Songs, not formats, mattered for versatile, varied Richie


Lionel Richie names some of the albums he used to tote across the campus of the historically black Tuskegee University in Alabama.

Sly & The Family Stone. Cream. Marvin Gaye. And, he remembers after a moment's pause, Country Joe and the Fish. "And this is in the middle of the civil rights movement," he says with a chuckle.

"It was about music, it wasn't about color or anything like that," he says. "If the expression of music hit you, that's what you went for."

Format divisions never meant much for the 62-year-old singer-songwriter, who teams up for duets with country stars on his new "Tuskegee" album and in Monday's "Lionel Richie and Friends" concert at the MGM Grand Garden.

The event capitalizes on the chance to use both the TV production crew and the A-list country stars who will still be in town after today's Academy of Country Music awards.

"It was probably the perfect storm," says Richie, who noted that the three weeks needed to actually record the album stretched to more than 10 months of scheduling the sessions.

"Finally to get them to show up in one place is probably the coup of my life," he says. "I'm so happy they all stayed around. That's perfect."

CBS will air the concert April 13. It will reprise some of the duets from the album, including "Say You Say Me" with Jason Aldean, "My Love" with Kenny Chesney, "Sail On" with Tim McGraw and "Lady" with Kenny Rogers.

But it will also have Richie tunes performed by country stars who aren't on the album, including The Band Perry doing "Penny Lover," Luke Bryan covering "Running with the Night" and Lady Antebellum tackling "Truly."

Pop and rock veterans from Kid Rock to Bon Jovi have made a run at the country format. But Richie repeats in this phone chat what he's been telling most interviewers: "I'm not going country, I've been country my whole life.

"The whole point is I left country to go out into the big world. The songs have already gone country. I'm just kind of showing up and standing next to the songs for a minute."

The earliest days of The Commodores found the group playing redneck bars and fraternity houses that Richie compares to "Animal House."

But then the group would turn around "and do 'Wichita Lineman' at an all-black club in Montgomery, Ala.," he adds with a laugh. "We got it from both ends. Why did we do that? The answer was, it was a great-ass song."

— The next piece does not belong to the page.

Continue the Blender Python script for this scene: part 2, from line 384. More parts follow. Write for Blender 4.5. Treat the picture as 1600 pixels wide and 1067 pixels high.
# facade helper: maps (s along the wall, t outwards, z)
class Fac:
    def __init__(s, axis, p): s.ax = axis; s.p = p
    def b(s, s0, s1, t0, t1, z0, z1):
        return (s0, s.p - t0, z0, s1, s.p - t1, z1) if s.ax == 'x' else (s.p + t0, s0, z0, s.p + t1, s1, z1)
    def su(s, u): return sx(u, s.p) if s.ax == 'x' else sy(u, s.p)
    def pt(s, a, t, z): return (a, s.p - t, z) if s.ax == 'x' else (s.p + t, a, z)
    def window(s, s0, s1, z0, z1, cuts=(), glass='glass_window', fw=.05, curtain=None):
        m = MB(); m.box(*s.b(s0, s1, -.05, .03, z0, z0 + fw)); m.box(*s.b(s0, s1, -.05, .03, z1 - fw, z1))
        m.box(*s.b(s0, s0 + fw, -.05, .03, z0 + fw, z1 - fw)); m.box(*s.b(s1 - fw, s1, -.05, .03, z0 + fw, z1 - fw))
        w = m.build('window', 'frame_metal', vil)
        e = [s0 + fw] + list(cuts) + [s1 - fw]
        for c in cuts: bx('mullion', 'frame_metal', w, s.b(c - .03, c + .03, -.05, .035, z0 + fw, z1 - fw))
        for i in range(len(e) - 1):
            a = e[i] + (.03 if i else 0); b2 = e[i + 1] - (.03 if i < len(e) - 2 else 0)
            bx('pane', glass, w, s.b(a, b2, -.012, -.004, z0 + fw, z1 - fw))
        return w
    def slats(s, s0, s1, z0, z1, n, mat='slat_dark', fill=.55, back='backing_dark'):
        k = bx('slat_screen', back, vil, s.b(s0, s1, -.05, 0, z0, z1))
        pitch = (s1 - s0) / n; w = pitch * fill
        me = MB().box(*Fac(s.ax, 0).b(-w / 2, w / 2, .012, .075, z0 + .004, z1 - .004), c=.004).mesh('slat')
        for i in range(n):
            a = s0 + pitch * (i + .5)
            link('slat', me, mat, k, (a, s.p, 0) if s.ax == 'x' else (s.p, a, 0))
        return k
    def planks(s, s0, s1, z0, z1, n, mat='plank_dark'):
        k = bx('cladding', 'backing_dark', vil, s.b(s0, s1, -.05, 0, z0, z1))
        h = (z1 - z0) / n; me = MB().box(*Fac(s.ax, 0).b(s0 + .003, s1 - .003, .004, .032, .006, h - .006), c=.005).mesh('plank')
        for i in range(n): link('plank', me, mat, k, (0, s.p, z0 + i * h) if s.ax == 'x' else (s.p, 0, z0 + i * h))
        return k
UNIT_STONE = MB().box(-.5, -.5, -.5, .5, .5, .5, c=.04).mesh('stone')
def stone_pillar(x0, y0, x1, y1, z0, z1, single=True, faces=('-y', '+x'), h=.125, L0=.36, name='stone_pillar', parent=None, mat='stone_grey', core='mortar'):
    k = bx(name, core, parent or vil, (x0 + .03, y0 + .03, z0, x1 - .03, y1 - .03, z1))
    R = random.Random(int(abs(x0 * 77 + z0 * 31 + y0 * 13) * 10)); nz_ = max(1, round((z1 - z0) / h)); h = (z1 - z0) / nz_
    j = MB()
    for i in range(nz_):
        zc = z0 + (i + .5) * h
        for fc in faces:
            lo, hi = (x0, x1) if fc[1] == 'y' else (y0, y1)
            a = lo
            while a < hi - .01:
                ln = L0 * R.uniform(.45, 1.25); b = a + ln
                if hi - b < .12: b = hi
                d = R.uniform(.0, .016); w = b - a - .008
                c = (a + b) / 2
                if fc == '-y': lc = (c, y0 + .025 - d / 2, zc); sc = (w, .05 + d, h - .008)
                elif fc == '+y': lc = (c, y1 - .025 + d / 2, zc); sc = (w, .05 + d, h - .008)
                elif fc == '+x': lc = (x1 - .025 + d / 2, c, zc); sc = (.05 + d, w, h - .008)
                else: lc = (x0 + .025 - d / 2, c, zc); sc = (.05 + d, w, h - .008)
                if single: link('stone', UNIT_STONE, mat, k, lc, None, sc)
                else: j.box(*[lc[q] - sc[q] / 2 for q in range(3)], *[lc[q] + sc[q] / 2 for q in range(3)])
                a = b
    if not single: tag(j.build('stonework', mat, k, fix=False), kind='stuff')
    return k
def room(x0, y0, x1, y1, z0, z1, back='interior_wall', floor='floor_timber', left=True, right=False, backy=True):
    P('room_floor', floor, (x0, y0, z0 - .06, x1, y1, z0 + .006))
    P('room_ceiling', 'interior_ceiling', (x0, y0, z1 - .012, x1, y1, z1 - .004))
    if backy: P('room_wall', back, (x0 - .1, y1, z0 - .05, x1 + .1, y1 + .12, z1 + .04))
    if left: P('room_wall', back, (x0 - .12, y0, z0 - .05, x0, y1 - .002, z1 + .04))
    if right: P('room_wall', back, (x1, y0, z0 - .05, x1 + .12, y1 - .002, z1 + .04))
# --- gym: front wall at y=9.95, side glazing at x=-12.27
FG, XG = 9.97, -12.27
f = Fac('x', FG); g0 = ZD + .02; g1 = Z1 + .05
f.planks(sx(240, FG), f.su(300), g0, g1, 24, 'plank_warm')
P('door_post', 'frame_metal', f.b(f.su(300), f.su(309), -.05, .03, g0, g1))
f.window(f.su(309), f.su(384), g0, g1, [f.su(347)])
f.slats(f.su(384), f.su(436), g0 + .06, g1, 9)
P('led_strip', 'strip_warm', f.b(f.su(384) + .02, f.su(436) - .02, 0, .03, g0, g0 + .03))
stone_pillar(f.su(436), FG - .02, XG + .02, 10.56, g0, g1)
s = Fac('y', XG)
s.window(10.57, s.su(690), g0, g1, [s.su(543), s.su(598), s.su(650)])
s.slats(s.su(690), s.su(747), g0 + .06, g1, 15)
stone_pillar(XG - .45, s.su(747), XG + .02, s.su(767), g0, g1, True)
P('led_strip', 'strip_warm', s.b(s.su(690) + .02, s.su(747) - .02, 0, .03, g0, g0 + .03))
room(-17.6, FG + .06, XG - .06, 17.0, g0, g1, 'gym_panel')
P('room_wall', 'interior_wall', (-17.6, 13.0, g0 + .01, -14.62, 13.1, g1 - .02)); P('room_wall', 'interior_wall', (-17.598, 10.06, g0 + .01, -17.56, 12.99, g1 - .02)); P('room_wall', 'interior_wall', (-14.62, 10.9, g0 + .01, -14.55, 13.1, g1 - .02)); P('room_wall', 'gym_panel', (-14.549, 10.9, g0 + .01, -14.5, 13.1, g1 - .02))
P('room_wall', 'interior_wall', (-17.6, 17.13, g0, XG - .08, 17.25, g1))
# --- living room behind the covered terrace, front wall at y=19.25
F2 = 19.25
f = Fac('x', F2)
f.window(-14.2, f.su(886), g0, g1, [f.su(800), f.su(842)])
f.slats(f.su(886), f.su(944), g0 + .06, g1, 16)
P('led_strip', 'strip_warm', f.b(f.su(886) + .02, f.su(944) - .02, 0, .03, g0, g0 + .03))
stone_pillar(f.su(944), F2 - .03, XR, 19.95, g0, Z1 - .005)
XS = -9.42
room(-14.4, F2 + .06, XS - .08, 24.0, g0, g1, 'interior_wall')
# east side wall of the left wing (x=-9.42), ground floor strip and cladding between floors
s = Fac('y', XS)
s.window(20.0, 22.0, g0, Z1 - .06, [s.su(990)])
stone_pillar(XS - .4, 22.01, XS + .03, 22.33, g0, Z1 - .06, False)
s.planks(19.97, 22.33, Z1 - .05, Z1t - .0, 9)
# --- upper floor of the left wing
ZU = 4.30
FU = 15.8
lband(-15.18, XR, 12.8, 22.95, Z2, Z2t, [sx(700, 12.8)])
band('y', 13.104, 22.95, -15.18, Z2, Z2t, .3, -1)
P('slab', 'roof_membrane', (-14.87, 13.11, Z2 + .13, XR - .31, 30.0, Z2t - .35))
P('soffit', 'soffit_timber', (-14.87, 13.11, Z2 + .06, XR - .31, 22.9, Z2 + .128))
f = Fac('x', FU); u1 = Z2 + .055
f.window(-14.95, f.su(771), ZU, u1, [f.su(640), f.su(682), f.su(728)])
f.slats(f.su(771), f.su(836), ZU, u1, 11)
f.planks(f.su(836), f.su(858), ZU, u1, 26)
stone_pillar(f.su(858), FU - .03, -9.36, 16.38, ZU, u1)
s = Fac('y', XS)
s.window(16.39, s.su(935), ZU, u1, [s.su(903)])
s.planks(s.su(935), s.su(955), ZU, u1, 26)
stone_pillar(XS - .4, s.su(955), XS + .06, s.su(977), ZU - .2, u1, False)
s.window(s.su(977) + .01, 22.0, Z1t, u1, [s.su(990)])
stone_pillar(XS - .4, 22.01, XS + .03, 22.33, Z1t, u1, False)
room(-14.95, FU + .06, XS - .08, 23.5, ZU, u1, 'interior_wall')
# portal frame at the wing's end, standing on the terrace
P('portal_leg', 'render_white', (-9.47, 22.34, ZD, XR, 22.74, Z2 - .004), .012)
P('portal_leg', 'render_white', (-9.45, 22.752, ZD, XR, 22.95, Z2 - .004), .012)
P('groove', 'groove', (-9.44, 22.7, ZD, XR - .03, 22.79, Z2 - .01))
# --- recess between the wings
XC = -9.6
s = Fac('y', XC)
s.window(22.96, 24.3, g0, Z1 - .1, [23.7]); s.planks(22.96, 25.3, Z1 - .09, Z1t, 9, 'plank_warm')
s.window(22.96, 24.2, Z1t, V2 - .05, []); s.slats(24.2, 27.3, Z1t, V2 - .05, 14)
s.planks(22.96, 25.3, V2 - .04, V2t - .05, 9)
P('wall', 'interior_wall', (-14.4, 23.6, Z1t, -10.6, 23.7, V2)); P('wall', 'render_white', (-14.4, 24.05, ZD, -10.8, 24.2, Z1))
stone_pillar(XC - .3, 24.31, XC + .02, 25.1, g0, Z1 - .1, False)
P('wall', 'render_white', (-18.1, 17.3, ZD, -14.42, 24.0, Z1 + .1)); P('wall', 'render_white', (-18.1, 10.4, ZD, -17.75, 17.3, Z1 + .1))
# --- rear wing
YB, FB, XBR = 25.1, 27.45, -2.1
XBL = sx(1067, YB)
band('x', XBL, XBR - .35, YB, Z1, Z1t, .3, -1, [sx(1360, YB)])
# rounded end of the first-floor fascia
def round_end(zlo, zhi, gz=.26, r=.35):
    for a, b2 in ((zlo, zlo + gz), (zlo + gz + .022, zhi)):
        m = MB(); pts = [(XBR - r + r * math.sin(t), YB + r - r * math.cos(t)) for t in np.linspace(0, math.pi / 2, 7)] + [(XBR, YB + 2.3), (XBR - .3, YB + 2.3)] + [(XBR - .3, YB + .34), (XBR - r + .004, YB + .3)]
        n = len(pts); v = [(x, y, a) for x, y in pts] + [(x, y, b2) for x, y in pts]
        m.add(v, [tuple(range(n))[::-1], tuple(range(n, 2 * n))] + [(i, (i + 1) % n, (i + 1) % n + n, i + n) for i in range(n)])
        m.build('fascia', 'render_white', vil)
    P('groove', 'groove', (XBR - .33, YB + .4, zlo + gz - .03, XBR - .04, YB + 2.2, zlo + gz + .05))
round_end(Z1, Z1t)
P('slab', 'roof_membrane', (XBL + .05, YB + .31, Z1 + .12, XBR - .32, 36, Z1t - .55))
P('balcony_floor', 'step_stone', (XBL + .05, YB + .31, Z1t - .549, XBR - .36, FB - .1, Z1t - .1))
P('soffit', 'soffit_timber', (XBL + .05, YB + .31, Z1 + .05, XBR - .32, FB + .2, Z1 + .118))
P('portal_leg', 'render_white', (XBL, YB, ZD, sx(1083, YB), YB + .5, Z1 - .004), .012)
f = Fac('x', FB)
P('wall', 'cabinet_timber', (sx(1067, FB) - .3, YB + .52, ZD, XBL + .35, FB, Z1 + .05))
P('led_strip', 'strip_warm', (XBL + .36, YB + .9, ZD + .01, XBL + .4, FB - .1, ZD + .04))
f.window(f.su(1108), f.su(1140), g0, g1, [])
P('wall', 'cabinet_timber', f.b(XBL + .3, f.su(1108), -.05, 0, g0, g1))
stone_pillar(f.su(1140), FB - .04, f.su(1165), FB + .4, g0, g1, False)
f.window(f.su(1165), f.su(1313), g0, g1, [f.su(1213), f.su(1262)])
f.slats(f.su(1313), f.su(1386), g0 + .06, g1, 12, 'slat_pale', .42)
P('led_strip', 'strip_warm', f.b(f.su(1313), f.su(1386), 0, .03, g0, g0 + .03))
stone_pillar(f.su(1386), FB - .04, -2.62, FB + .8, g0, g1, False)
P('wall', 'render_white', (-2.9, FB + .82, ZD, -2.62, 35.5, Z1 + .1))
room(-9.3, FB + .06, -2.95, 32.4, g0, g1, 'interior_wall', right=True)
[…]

When the group went on to fame and fortune, Richie became known as its balladeer, while bandmates penned the more dance-oriented tunes such as "Brick House."

"When I started writing, I didn't know that I was in the wrong category to go after Elton John and Billy Joel and the Beatles and Marvin Gaye and Stevie Wonder all in the same pot," he says.

"But it's funny, now that I look back I go, 'What the hell was I thinking?' But I wasn't, so that's the good news."

Richie could have patched the "Tuskegee" album together more quickly by shipping parts back and forth electronically, but he wanted it done live with a live band.

"The believability of it is to get (the guest stars) to feel comfortable with the songs, as opposed to making it a Lionel Richie record," he says. In some cases, he wasn't even sure where there would be room for him to join in.

"With Blake Shelton the joke was, 'Do you have a volume knob on you somewhere, Blake?' "

The country stars all have great voices and were "not kidding around, my brother. They are there to kill. I gave them license to blow it away. I put the arrangement around them, made it comfortable for them, then I'll get on there any way I can."

Richie has performed in Las Vegas outside his regular concert touring, making him seem a logical candidate for a custom show he could perform two or three times a year, as Rod Stewart and Elton John do now.

"Residency is probably right around the corner somewhere, but not quite yet," he says. "I'm gonna do probably two more world tours and get good and tired, as we say.

"There's something special about traveling the world," he adds. "By the time you get home, you know just what to write next. But as far as just completely staying in one place to finish everything up, Vegas is a spot where I would come in (and) do the album during the day while I'm performing at night."